Unfortunately, providers do not openly disclose these loopholes during wheeling and dealing time. Most prison administrators today continue to sign contracts with ICS providers under the belief that commission percentages are still honest and transparent, but that simply is not the case. Furthermore, clever language is added into contracts regarding renewal and cancellation, forcing many prisons to stay with an unwanted provider for years on end.

Essentially, what these providers are doing is creating another “pie” for themselves.  They’ll give you part of pie one, but create fees— at the expense of inmates— to create a second, secret pie which they won’t share. This is just one of many games and tricks providers have created to gain more business and keep more money for themselves. 

New FCC Ruling

In an effort to make phone calls more affordable for inmates, the FCC has taken steps to limit this confusing pricing structure some ICS providers use by implementing rate caps. Steps have also been taken to close loopholes by barring most add-on fees imposed by Inmate Calling Service (ICS) providers, and set strict limits on the few fees that remain. This is good news for inmates, their family and friends, but prisons should be educated and aware of remaining loopholes that are still in effect.

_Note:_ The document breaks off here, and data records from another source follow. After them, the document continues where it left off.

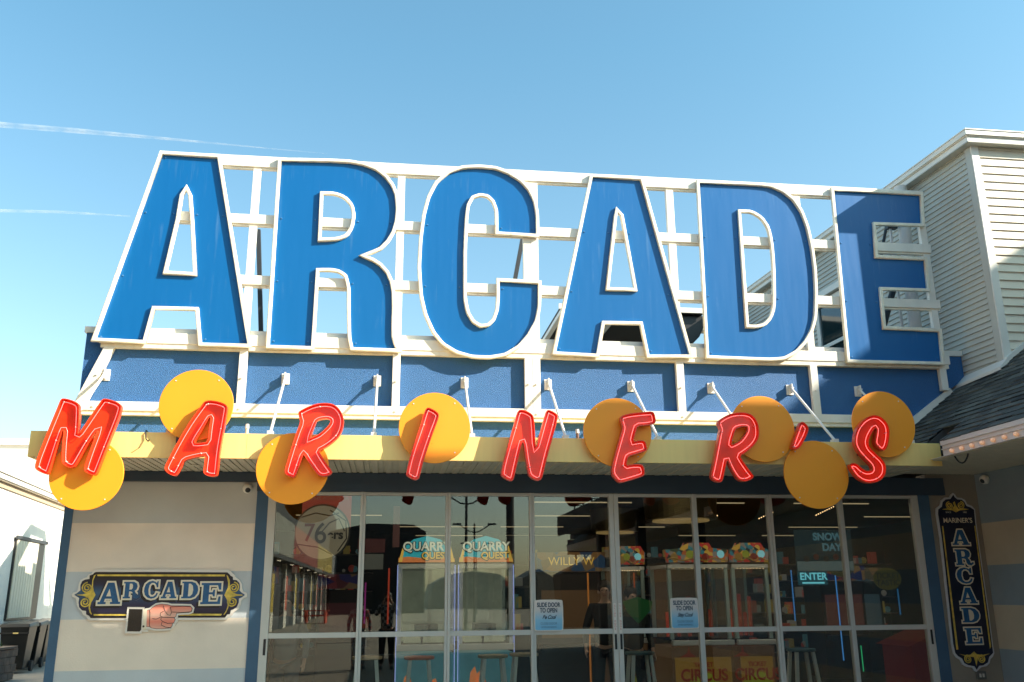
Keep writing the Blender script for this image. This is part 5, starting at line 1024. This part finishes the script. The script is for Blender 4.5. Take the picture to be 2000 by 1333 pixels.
# row of shops along the left of the walk
SHW = mat('shop_white', (.62, .58, .50), .7, var=.1); SHR = mat('shop_red', (.5, .06, .02), .6, emit=(.5, .06, .02), es=.05); SHL = em('shop_lamp', (1, .85, .6), 5)
for j in range(5):  # near-black walls carry the row's shade in their colour
    y1 = -5 - j * 17; y0 = y1 - 16.9; o = empty('shop_row', (-5.4, (y0 + y1) / 2, 0), ['dark shop nearest the doors', 'shop with white door posts and red panels', 'shop with red shutters and white piers', 'shop with yellow shutter farther along', 'farthest shop of the row'][j] + ', mirrored in the left doors', 'shop', 'shops along the walk')
    MB().box(-12, -5.6, y0, y1, 0, 9.5).build('wall', SHB, o); MB().box(-12, -4.9, y0, y1, 3.3, 3.5).build('soffit', SHB, o); MB().box(-12, -4.88, y0, y1, 3.501, 5.2).build('sign_band', mat('band' + str(j), [(.10, .02, .02), (.25, .24, .2), (.2, .03, .02), (.28, .2, .04), (.2, .2, .2)][j], .7), o)
    for q in range(3):
        yy = y1 - 1.6 - q * 5.4
        MB().box(-5.6, -5.4, yy - .35, yy, 0, 3.3).build('pier', SHW, o); MB().box(-5.58, -5.5, yy - 2.2, yy - .6, .9, 2.7).build('shutter', SHR if (q + j) % 3 else mat('shy' + str(q * 7 + j), (.5, .35, .04), .6), o)
        MB().box(-5.58, -5.48, yy - 2.2, yy - .6, 0, .88).build('stall_front', SHW, o)
        MB().tube((-5.2, yy - 1, 3.26), (-5.2, yy - 1, 3.299), .10, 12).build('downlight', SHL, o)
def far(name, pts, y0, y1, c, lab, cat='building'):
    o = empty(name, (sum(p[0] for p in pts) / len(pts), y0, 0), lab, cat); MB().prismy(pts, y1, y0).build('wall', mat(name + lab[:9], c, .8, var=.2), o); return o
f1 = far('pavilion', [(-6, 0), (3.6, 0), (3.6, 7.6), (2.4, 8.3), (-2, 8.4), (-6, 7.6)], -80, -96, (.04, .04, .04), 'dark flat-topped pavilion mirrored behind the QUARRY machines')
far('domed_hall', [(5, 0), (17, 0), (16, 3.2), (14, 4.2), (11, 4.6), (8, 4.2), (6, 3.2)], -108, -130, (.08, .10, .10), 'low domed hall mirrored beyond the street lamps')
far('gabled_house', [(16.2, 0), (20, 0), (20, 3.4), (18, 4.6), (16.2, 3.6)], -100, -110, (.2, .18, .15), 'small gabled house mirrored at the horizon')
tw = empty('ride_tower', (10.8, -40, 0), 'black ride tower with decks and billboard, mirrored left of the centre handles', 'tower')
MB().box(10.2, 11.2, -41, -40, 4.6, 6.0).box(11.4, 12.9, -41, -40, 0, 6.6).box(10.2, 13, -40.6, -39.8, 5.9, 6.0).build('deck', SHB, tw); MB().box(9.8, 12.0, -39.8, -39.6, 3.7, 4.5).build('billboard', mat('billboard', (.06, .01, .01), .6), tw)
m = MB()
for x in (10.3, 10.8, 11.3): m.tube((x, -40, 0), (x, -40, 6.8), .06, 6)
for z in (6.4, 6.8): m.tube((10.2, -40, z), (13, -40, z), .03, 6)
for z in (2, 3, 4, 5): m.tube((10.3, -40, z), (11.3, -40, z + 1), .04, 6)
m.build('trusswork', SHB, tw)
tc_ = far('carousel', [(9.0, 0), (12.6, 0), (12.6, 2.7), (11.2, 3.3), (10.6, 3.4), (9.6, 3.0), (8.8, 2.6)], -37, -39, (.05, .035, .03), 'dark carousel roof mirrored under the ride tower', 'carousel')
ut = empty('utility_pole', (5.0, -27.5, 0), 'thick dark utility pole mirrored between QUARRY machines and centre doors', 'pole'); MB().tube((5.0, -27.5, 0), (5.0, -27.5, 12), .17, 14).build('pole', SHB, ut)
def lamp(x, y, h, lab):
    o = empty('street_lamp', (x, y, 0), lab, 'street lamp', 'twin-armed street lamps along the walk')
    MB().tube((x, y, 0), (x, y, h), .085, 12, .06).build('pole', DARK, o)
    for s in (-1, 1):
        wire([[(x, y, h - .55), (x + s * .3, y, h - .5), (x + s * .7, y, h - .25), (x + s * .95, y, h - .08)]], .035, 'arm', DARK, o, cyclic=False)
        MB().hexa([(x + s * .85, y - .12, h - .12), (x + s * 1.4, y - .1, h - .08), (x + s * 1.4, y + .1, h - .08), (x + s * .85, y + .12, h - .12), (x + s * .85, y - .1, h + .02), (x + s * 1.35, y - .08, h + .02), (x + s * 1.35, y + .08, h + .02), (x + s * .85, y + .1, h + .02)]).build('lamp_head', DARK, o)
lamp(3.6, -32.7, 6.3, 'nearest twin-armed street lamp in the reflection, tallest'); lamp(5.4, -48, 6.0, 'second twin-armed street lamp in the reflection'); lamp(7.6, -70, 6.0, 'third twin-armed street lamp in the reflection'); lamp(9.8, -95, 6.0, 'fourth and smallest twin-armed street lamp in the reflection')
pk = empty('picnic_table', (-4.4, -50, 0), 'red picnic table mirrored in front of the shops', 'table')
MB().box(-5.2, -3.6, -50.4, -49.6, .72, .78).build('tabletop', SHR, pk)
for s in (-1, 1): MB().box(-5.2, -3.6, -50 + s * .8 - .13, -50 + s * .8 + .13, .42, .47).build('bench', SHR, pk); MB().box(-4.4 + s * .6 - .05, -4.4 + s * .6 + .05, -50.8, -49.2, 0, .72).build('leg', SHR, pk)
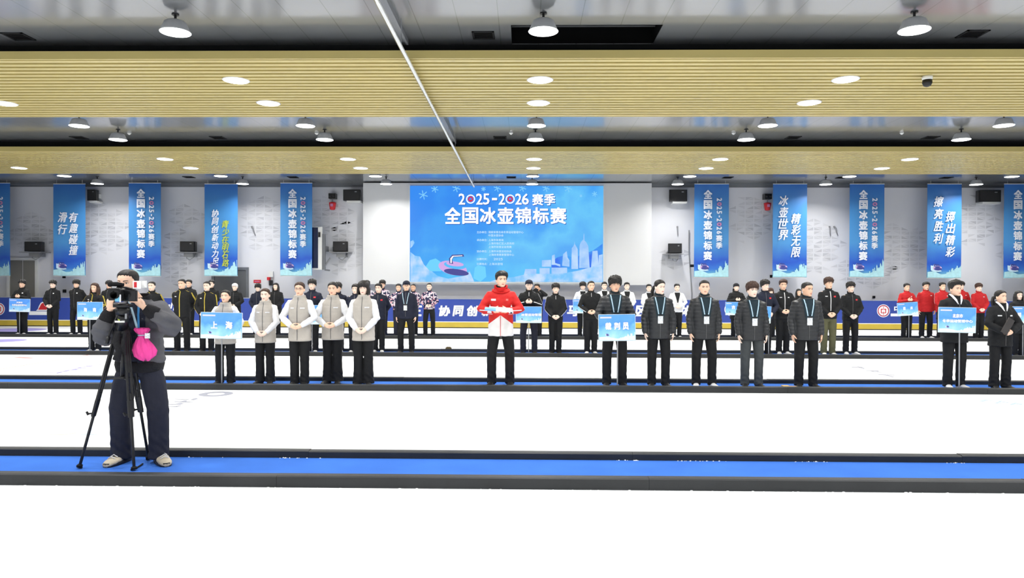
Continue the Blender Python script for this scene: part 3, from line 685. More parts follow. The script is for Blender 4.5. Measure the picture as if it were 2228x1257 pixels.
def sup(cx, cy, z, w, yf, yb, n=28, p=2.3):
    r = []
    for k in range(n):
        a = 2 * pi * k / n; c, s_ = cos(a), sin(a)
        x = w * math.copysign(abs(c) ** (2 / p), c); q = math.copysign(abs(s_) ** (2 / p), s_)
        r.append((cx + x, cy + (q * yb if q > 0 else q * yf), z))
    return r
HR = [(-.004, .020, -.060, .000), (.0, .036, .080, -.005), (.012, .046, .085, .02), (.03, .054, .086, .045), (.05, .061, .086, .06), (.072, .066, .085, .072), (.095, .071, .084, .082), (.118, .074, .082, .090), (.14, .076, .086, .094), (.165, .076, .084, .094), (.19, .069, .072, .084), (.208, .054, .052, .066), (.22, .034, .032, .042), (.226, .012, .012, .016)]
def head_rings(n=44, fem=0):
    rs = []; zs = np.linspace(-.004, .226, 40)
    tab = np.array([(a, b, abs(c), d if d > 0 else .02) for a, b, c, d in HR])
    for z in zs:
        w, yf, yb = (np.interp(z, tab[:, 0], tab[:, i]) for i in (1, 2, 3))
        if fem and z < .07: w *= .93
        ring = []
        for x, y, _ in sup(0, .0, z, w, yf, yb, n, 2.2):
            if y < 0:
                G = lambda u, c, s: math.exp(-((u - c) / s) ** 2)
                d = 0
                d += .020 * G(x, 0, .011) * G(z, .078, .013) + .012 * G(x, 0, .008) * G(z, .098, .018)          # nose tip, bridge
                d += .007 * (G(x, .012, .006) + G(x, -.012, .006)) * G(z, .073, .007)                              # nostril wings
                d -= .009 * (G(x, .031, .016) + G(x, -.031, .016)) * G(z, .116, .011)                              # sockets
                d += .004 * (G(x, .03, .02) + G(x, -.03, .02)) * G(z, .134, .008)                                  # brow
                d += .005 * G(x, 0, .022) * G(z, .050, .005) + .006 * G(x, 0, .018) * G(z, .040, .005) - .004 * G(x, 0, .024) * G(z, .0455, .003) - .003 * G(x, 0, .02) * G(z, .029, .005)
                d += .005 * G(x, 0, .02) * G(z, .012, .01) + .004 * (G(x, .045, .018) + G(x, -.045, .018)) * G(z, .09, .018)
                y -= d
            ring.append((x, y, float(z)))
        rs.append(ring)
    return rs
HO = Vector((0, .004, 1.523))      # head origin: chin level
def head_mat(yaw, pitch=0, H0=None):
    o = H0 or HO
    return Matrix.Translation(o + Vector((0, .02, .02))) @ Matrix.Rotation(R(yaw), 4, 'Z') @ Matrix.Rotation(R(pitch), 4, 'X') @ Matrix.Translation((0, -.02, -.02))

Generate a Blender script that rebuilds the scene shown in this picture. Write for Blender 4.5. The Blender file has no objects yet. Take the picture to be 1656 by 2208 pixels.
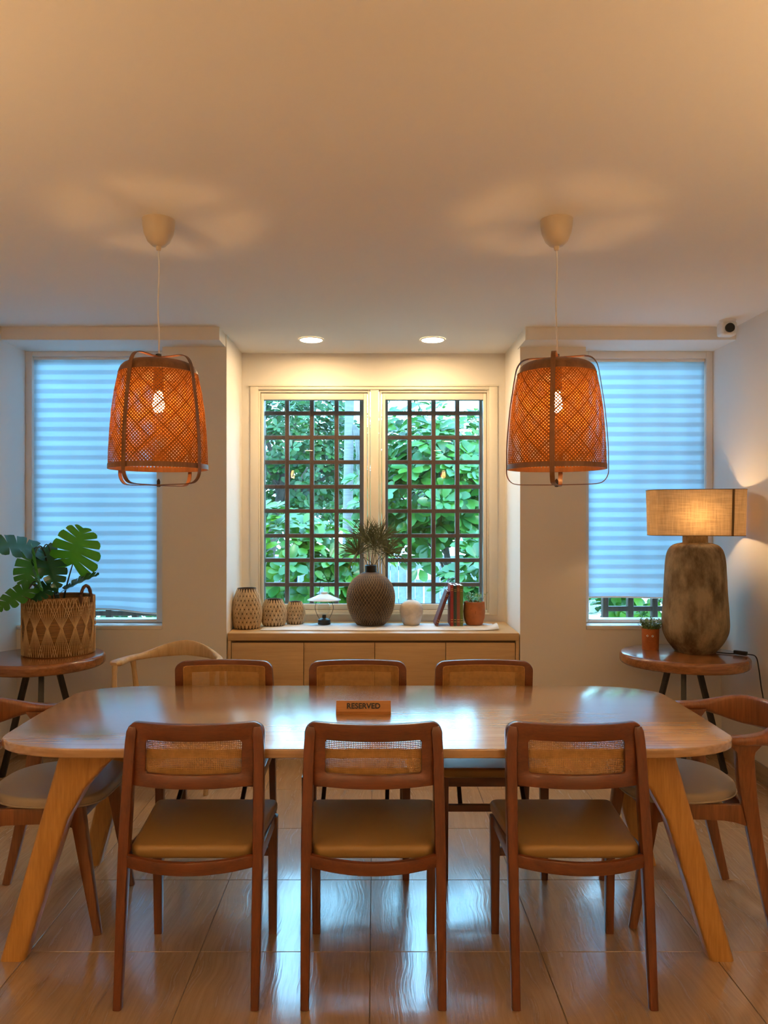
import bpy, bmesh, math, random
import numpy as np
from mathutils import Vector, Matrix
random.seed(7)
PI = math.pi
S = bpy.context.scene
COL = S.collection

# ------------------------------------------------------------------ camera
CAM_H = 1.45
cam_d = bpy.data.cameras.new('camera')
cam = bpy.data.objects.new('camera', cam_d); COL.objects.link(cam)
cam.location = (0, 0, CAM_H); cam.rotation_euler = (PI/2, 0, 0)
cam_d.sensor_fit = 'AUTO'; cam_d.sensor_width = 36.0
cam_d.lens = 1650/2208*36.0
cam_d.shift_x = 20/2208; cam_d.shift_y = 14/2208
cam_d.clip_start = 0.05; cam_d.clip_end = 200
S.camera = cam

# ------------------------------------------------------------------ world, sun, exposure
W = bpy.data.worlds.new('sky'); S.world = W; W.use_nodes = True
wn = W.node_tree; wn.nodes.clear()
wo = wn.nodes.new('ShaderNodeOutputWorld'); bg = wn.nodes.new('ShaderNodeBackground')
tc = wn.nodes.new('ShaderNodeTexCoord'); sx = wn.nodes.new('ShaderNodeSeparateXYZ')
cr = wn.nodes.new('ShaderNodeValToRGB')
cr.color_ramp.elements[0].position = 0.0; cr.color_ramp.elements[0].color = (0.34, 0.70, 1.0, 1)
cr.color_ramp.elements[1].position = 1.0; cr.color_ramp.elements[1].color = (0.22, 0.59, 1.0, 1)
wn.links.new(tc.outputs['Generated'], sx.inputs[0]); wn.links.new(sx.outputs['Z'], cr.inputs[0])
wn.links.new(cr.outputs[0], bg.inputs[0]); bg.inputs[1].default_value = 16.5
wn.links.new(bg.outputs[0], wo.inputs[0])

sun_d = bpy.data.lights.new('sun', 'SUN'); sun_d.energy = 2.6; sun_d.color = (1.0, 0.93, 0.78); sun_d.angle = 0.03
sun = bpy.data.objects.new('sun', sun_d); COL.objects.link(sun)
sun.rotation_euler = (math.radians(36), math.radians(10), 0)   # high, from behind the building

DOWN_E = 150.0; UP_E = 920.0        # added uplighters that brighten the ceiling, and recessed ceiling lamps of the room
ALC_E = 240.0         # the two recessed lamps of the alcove
PEND_E = 250.0
LAMP_E = 130.0

S.view_settings.view_transform = 'Standard'
S.view_settings.look = 'None'
S.view_settings.gamma = 1.0
S.view_settings.use_curve_mapping = False
S.view_settings.exposure = 0.0
cy = S.cycles
cy.use_denoising = True
try: cy.denoiser = 'OPENIMAGEDENOISE'
except Exception: pass
cy.max_bounces = 9; cy.diffuse_bounces = 5; cy.glossy_bounces = 4; cy.transmission_bounces = 5
cy.transparent_max_bounces = 12
cy.sample_clamp_indirect = 6.0
cy.caustics_reflective = False; cy.caustics_refractive = False

# ------------------------------------------------------------------ materials
def new_mat(name):
    m = bpy.data.materials.new(name); m.use_nodes = True
    return m, m.node_tree, m.node_tree.nodes['Principled BSDF']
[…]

The good news is there are still ICS providers out there who do not prescribe to these tactics and do not charge fees. However, it does take awareness and knowing the right questions to ask to make the most informed decision on behalf of the facility. At what point does the cost of administering a third party’s phone system outweigh its return? Before a prison signs a contract with an ICS provider, the offered commission percentage—and what it does and doesn’t include— should be made crystal clear.